C.A.R.’s Portability Initiative
Campaign Talking Points

• GOAL: To create homeownership opportunities for young families and
preserve tax savings for seniors. Expand Proposition 60 and 90 voter mandated keeping of old property tax base.
• Proposition 13. California’s property tax system is based on the purchase price of a
home. Proposition 13 caps property taxes at 1 percent of the purchase price (Prop.
13 property tax base).
• Moving Penalty. When a homeowner relocates, their property taxes will be 1
percent of the purchase price of the replacement home. As a result, homeowners’
property taxes generally increase when they move.
• Seniors. In California, homeowners 55 years of age or older can transfer their Prop.
13 property tax base – only once – to a replacement home located in the same
county so long as the purchase price for the replacement is equal to or less than the
sale price of the original residence. These homeowners can also transfer their
Prop.13 property tax base to a home located in a county that has agreed to the
transfer (only 11 counties have agreed to inter-county transfers).
• Data. Data shows that homeowners are very aware of how their property taxes will
increase when they move. As a result, almost three-quarters of homeowners 55
years of age or older have not moved since 2000!
• Research.
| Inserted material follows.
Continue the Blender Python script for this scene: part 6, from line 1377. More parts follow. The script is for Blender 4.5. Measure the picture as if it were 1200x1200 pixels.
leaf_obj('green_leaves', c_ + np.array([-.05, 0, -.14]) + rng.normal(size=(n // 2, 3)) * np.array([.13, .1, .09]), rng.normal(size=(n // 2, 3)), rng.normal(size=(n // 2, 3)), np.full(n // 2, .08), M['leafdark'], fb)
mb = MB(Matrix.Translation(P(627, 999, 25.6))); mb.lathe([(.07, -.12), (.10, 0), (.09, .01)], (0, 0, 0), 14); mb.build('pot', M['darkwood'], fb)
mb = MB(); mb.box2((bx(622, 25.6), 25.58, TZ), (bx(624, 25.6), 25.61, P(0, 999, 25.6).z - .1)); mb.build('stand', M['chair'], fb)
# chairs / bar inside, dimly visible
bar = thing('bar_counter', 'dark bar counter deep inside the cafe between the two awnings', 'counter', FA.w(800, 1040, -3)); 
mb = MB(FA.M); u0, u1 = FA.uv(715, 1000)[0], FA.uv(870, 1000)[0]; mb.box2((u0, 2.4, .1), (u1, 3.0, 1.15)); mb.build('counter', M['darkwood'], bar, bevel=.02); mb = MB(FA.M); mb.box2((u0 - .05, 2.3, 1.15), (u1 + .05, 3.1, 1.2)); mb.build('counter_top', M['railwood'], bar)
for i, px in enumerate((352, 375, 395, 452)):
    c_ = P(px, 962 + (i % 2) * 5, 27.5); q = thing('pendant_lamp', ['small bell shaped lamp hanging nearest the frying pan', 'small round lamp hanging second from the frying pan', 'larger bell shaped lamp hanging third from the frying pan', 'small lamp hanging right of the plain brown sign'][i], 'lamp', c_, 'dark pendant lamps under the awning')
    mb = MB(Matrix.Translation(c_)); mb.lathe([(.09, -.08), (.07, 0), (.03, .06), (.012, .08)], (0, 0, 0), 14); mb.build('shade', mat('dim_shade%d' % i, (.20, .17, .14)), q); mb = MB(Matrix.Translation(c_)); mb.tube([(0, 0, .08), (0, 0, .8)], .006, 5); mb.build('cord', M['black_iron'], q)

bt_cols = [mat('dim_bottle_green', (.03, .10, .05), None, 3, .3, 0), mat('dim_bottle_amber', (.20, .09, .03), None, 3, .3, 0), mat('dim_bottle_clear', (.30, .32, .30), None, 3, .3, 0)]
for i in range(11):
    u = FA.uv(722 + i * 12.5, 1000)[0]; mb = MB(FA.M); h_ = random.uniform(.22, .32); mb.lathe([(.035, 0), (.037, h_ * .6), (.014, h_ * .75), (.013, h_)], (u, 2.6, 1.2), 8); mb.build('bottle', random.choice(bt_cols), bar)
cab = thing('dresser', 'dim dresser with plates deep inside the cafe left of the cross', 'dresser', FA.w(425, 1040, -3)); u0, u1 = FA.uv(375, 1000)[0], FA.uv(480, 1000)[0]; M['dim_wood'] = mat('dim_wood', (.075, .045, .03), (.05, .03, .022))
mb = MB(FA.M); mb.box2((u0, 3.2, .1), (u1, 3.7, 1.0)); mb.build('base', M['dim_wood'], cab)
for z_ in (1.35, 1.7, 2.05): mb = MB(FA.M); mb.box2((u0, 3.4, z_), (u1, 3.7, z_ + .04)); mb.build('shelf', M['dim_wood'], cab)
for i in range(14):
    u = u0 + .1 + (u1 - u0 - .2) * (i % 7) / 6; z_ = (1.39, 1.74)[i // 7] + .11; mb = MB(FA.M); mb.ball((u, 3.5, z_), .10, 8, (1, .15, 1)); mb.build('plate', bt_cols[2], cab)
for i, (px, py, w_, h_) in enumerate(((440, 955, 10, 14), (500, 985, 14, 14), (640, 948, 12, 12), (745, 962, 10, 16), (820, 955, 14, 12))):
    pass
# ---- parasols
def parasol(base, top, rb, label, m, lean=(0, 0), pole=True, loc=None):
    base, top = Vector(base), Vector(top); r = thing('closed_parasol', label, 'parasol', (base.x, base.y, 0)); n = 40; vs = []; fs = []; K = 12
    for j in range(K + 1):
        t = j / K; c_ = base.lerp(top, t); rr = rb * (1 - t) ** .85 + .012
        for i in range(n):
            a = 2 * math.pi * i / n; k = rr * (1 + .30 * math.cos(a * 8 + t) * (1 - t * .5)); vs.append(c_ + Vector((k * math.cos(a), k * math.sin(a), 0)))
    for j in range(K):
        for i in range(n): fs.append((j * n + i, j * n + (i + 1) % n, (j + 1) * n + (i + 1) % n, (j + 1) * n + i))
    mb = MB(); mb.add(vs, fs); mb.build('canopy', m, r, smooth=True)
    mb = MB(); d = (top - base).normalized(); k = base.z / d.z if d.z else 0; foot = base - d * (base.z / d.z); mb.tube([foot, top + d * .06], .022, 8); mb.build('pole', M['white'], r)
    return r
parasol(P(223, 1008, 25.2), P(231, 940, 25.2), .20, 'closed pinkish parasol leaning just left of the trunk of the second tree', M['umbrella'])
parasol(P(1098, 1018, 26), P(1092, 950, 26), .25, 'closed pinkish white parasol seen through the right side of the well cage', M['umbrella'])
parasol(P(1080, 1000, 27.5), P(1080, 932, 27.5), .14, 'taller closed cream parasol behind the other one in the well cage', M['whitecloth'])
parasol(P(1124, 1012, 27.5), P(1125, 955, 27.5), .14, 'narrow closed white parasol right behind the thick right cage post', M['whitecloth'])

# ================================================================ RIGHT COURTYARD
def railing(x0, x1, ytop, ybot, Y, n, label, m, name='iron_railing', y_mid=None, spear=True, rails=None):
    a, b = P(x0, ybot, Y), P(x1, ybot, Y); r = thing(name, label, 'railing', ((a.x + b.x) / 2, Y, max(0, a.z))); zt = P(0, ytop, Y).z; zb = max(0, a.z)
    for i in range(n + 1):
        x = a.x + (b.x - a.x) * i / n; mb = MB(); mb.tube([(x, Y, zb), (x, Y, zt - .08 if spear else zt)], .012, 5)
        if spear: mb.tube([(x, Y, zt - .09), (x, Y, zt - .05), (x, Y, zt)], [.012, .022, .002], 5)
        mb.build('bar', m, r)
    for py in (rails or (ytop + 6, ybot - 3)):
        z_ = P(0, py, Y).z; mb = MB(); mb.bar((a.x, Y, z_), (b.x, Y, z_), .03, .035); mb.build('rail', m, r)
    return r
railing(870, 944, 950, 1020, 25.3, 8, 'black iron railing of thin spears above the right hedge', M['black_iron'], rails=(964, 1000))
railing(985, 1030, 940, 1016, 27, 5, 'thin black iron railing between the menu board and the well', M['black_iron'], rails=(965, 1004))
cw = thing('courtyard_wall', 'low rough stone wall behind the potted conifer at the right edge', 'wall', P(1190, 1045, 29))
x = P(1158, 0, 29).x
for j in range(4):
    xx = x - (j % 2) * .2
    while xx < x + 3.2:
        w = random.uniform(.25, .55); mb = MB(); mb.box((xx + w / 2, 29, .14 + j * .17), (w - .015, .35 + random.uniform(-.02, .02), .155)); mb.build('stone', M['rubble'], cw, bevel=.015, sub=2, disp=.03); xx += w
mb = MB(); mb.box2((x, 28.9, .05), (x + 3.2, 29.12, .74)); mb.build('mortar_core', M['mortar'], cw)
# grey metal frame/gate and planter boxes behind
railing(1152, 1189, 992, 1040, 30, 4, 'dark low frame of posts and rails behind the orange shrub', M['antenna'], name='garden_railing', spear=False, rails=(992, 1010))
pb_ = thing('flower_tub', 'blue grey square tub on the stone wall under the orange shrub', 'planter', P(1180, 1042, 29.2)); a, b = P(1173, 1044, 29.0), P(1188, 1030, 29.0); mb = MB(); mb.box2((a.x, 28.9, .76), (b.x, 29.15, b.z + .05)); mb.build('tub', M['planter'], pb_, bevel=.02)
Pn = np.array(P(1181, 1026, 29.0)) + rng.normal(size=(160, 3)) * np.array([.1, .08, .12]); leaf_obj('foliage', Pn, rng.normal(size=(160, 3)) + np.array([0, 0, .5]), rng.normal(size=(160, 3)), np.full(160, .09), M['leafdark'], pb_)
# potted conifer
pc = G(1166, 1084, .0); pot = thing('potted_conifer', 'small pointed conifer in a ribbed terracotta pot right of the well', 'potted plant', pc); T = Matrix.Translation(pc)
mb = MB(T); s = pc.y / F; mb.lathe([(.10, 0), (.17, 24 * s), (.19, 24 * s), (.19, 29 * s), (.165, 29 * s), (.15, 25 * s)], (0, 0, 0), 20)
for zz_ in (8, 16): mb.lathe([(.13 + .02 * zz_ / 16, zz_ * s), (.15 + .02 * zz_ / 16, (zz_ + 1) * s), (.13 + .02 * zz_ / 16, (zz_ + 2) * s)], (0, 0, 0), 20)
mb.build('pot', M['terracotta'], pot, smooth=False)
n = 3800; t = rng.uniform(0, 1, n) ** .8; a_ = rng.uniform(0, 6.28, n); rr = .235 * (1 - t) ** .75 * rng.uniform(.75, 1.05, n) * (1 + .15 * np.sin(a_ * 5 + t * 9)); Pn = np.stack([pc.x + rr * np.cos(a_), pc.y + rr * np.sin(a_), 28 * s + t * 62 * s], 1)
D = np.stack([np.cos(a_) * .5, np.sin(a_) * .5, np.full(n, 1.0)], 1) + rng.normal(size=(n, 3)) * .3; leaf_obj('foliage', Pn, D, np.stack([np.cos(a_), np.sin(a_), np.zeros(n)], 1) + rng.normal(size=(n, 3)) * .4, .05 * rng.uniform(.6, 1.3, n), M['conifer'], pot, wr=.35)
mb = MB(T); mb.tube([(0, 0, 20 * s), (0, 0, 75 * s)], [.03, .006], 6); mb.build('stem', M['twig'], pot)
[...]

Because of the housing supply shortage, 65% of starter homes are
selling at or above the asking price which makes it very difficult for first-time
homebuyers to enter the market.
• C.A.R.’s Initiative. C.A.R.’s Portability Initiative would allow homeowners 55 years of
age or older to transfer their Prop. 13 property tax base to a home of any price,
located anywhere in the state, any number of times.
• Buy Up. For example: Homeowner originally bought for $100K ($1K/year for
property taxes), subsequently sells for $300K, and buys a replacement home for
$400K. The $100K difference between $300K and $400K is added to the original
Prop. 13 property tax base of $100K for a new Prop.13 tax base of $200K ($2K/year
for property taxes). Under existing law, this transfer could not be made and the
Prop. 13 tax base would be $400K ($4K/year for property taxes).
• Buy Down. Returning to the example: If a homeowner buys a less expensive home,
for example for $200K, the property taxes will be proportionally the same as for the
original home. In other words, if the tax base was one-third of the sales price, the
new property tax base would be a third of the new sale price (i.e., 1/3 of $200K =
$67K or $670/year for property taxes). Buying down reduces the homeowner’s
annual property tax bill.

• Arguments in Favor:

– No moving penalty. The initiative keeps senior homeowners’ property taxes low
when they move.
– Increased supply. As senior homeowners move, they create housing
opportunities for younger, growing families and first-time homebuyers that don’t
exist today.
– Local finances. When a senior moves out and a young family moves in, the tax
revenue to the locality annually increases.